Qu'advient-il d'Excel, toujours en tâche de fond, lorsqu'on passe à la lecture d'un magazine ? Mieux encore, que se passe-t-il si le fichier ouvert dans Excel était stocké sur le disque externe au moment du passage en mode tablette ? Autant de questions qui attendent des réponses, et on n'en sait pour l'heure à vrai dire bien peu encore sur cette nouvelle mouture de Windows. Microsoft a encore du temps pour parfaire sa copie et donner toutes les réponses d'ici à la sortie du système. En revanche, elle semble initier ici une transition sur le long cours, dont elle n'a peut-être plus les moyens : on ne peut plus prendre le train en marche lorsqu'il a quitté la gare.

Certes, les deux modes ne vivent pas en totale autarcie : ainsi il est possible de faire cohabiter une application tactile et une application pré-Windows 8 à l'écran par le procédé de partage évoqué plus haut. On imagine également, bien que Microsoft n'en a pas fait la démonstration, que le clavier virtuel pourra être utilisé avec les anciennes applications. A ce titre, la couche tactile de Windows 8 n'est pas qu'une simple surcouche, et il faudra attendre de voir les autres fonctions que Microsoft dévoilera à l'avenir pour mesurer l'interpénétration des deux mondes. Quoi qu'il en soit les deux approches, telles que présentées, vont de pair aussi bien qu'un poisson et une bicyclette. S'il est facile de voir ce que cette approche est susceptible d'apporter à Microsoft, il est beaucoup plus difficile d'entrevoir l'avantage pour ses utilisateurs. Et au final, c'est tout de même bien d'eux qu'il s'agit : nul ne fera la mise à jour pour la seule joie de faire plaisir à l'éditeur.

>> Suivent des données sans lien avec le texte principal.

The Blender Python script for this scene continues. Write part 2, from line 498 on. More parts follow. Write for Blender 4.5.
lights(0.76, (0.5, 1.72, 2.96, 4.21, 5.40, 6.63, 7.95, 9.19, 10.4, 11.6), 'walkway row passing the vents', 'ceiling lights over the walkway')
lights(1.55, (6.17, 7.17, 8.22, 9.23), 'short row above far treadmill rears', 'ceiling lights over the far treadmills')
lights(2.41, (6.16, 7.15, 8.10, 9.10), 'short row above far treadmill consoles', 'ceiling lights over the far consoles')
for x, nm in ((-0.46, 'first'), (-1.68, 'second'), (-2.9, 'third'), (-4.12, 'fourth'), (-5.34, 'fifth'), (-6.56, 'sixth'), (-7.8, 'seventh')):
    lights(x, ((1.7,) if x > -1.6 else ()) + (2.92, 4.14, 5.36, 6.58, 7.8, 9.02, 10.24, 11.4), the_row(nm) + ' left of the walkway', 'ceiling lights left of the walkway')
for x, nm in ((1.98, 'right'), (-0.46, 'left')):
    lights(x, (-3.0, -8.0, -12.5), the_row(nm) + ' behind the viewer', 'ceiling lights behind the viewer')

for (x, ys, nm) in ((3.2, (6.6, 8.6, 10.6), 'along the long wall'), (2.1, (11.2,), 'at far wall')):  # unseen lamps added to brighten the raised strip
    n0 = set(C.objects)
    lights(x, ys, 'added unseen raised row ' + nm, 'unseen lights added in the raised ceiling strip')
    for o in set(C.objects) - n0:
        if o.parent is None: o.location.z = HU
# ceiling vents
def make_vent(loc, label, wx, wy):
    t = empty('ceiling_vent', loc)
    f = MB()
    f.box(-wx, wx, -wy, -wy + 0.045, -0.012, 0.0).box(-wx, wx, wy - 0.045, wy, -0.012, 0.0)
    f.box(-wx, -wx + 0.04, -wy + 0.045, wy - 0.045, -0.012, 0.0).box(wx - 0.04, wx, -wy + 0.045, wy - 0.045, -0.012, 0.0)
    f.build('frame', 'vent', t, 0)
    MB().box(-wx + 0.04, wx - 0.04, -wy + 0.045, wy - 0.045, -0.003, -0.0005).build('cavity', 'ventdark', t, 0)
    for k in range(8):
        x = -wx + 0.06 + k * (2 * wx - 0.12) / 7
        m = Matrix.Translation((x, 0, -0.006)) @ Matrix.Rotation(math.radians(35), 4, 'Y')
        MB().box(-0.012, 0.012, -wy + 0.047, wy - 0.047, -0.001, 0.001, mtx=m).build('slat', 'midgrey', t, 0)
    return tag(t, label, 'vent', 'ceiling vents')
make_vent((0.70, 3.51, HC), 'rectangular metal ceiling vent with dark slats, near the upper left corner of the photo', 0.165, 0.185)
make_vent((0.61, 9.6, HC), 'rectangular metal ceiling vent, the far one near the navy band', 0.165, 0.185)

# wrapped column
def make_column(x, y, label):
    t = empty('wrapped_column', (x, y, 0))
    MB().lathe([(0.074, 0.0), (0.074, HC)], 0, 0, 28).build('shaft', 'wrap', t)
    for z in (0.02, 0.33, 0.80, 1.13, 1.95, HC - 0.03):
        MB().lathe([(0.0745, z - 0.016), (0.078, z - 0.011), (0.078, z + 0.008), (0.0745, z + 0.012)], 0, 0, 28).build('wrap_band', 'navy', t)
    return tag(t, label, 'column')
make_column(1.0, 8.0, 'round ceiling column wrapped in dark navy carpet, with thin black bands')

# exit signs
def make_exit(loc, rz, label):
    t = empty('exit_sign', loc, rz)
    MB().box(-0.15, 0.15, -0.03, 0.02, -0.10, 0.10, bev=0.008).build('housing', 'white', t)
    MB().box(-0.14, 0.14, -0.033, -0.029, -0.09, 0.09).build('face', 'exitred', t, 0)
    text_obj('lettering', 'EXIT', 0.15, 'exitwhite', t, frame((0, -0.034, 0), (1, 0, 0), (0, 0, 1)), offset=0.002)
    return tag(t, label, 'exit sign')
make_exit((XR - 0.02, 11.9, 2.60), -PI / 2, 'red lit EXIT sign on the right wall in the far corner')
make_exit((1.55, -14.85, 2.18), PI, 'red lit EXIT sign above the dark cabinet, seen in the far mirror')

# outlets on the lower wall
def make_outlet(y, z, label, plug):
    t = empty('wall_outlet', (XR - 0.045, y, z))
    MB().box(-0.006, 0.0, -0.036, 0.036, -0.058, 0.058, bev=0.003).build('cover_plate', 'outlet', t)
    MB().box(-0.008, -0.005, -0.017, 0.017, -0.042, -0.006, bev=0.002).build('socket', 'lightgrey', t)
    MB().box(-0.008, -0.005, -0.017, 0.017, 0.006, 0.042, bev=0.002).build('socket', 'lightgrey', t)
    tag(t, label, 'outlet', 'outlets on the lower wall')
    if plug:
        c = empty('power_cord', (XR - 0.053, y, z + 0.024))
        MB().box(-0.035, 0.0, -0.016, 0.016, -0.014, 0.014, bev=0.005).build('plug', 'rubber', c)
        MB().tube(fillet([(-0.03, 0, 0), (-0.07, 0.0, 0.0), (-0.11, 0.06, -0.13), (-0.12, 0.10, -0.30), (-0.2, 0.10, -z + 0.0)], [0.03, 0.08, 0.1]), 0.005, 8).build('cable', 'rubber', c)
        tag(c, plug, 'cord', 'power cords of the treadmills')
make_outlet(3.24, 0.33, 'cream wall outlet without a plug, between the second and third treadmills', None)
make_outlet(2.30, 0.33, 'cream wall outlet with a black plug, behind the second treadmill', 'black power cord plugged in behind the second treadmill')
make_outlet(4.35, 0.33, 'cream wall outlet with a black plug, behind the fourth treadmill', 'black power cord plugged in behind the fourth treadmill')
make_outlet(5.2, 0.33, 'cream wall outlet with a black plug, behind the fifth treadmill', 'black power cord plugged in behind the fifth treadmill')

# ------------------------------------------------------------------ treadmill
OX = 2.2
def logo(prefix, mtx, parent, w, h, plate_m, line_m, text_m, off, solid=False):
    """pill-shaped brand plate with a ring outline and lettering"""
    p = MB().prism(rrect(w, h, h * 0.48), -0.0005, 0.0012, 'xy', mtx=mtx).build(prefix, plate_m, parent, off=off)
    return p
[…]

Comme le souligne John Gruber, ce qui a fait l'indéniable succès de l'iPad c'est bien qu'Apple a fait table rase du passé. Pages, Numbers et Keynote ont été totalement repensés pour l'interface tactile, et c'est bien ce qui fonctionne. La simplicité de l'iPad tient également à la disparition de la gestion des fichiers et de leur sauvegarde. L'impossibilité même de faire un portage direct d'une application de Mac OS X vers iOS garantit que les développeurs de tierce partie penseront leur application spécifiquement pour iOS, ce qui participe à la force et à la cohérence de la plateforme. Microsoft n'a pas eu la force d'âme d'abandonner ce qui a fait jusqu'ici sa fortune, cela pourrait bien être à l'avenir un boulet trop lourd à traîner.